Forking the Web

· web · Source ↗

TLDR

  • Informal spec proposal to replace HTML with a simpler, strictly versioned, no-script document format capped at 1.44 MiB compressed.

Key Takeaways

  • Spec size would be capped at 1.44 MiB compressed tar.gz, mirroring Dillo’s floppy-disk constraint to keep browser implementation costs low.
  • Semantic versioning (e.g. 1.2.3) replaces the current rolling-live HTML spec; published versions never change, enabling printed reference implementations.
  • Strict formal grammar with zero error-recovery: non-conforming pages are rejected outright, eliminating HTML’s error-handling complexity.
  • No scripting; interactive needs are delegated to native clients via typed protocol links (e.g. Geo URIs for maps).
  • Goal is text-first document exchange, not a feature-complete web clone; CSS, JS, and app-platform capabilities are explicitly out of scope.

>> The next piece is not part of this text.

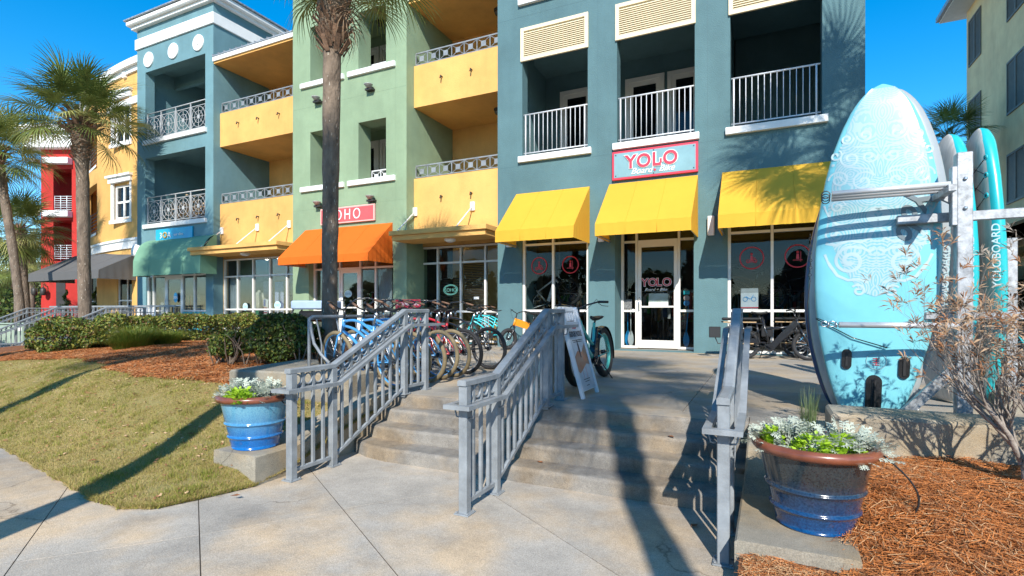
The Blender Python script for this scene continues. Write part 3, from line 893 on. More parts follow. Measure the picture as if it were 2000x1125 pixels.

Hacker News Comment Review

  • The strict-grammar/reject-invalid-pages proposal draws immediate XHTML comparisons; commenters note XHTML failed not on technical merit but because it offered no new developer capabilities, so compliance had no incentive.
  • Several commenters argue scripting is unavoidable: without it, browsers must bundle every possible viewer (maps, etc.), shifting complexity from JS runtime to native client proliferation.
  • A recurring counter-proposal is a strict, implementable subset of existing specs rather than a clean-room fork, which could achieve graceful degradation while leveraging the existing web’s network effects.

Notable Comments

  • @rodarima: Author concedes the XHTML upgrade-path problem but argues strict parsing is viable from the start, citing JPEG/PNG as formats that fail cleanly rather than degrade.
  • @sylvinus: Proposes targeting a “web-lite” strict subset covering 95% of sites, giving existing sites an incentive to officially support it if adoption grows.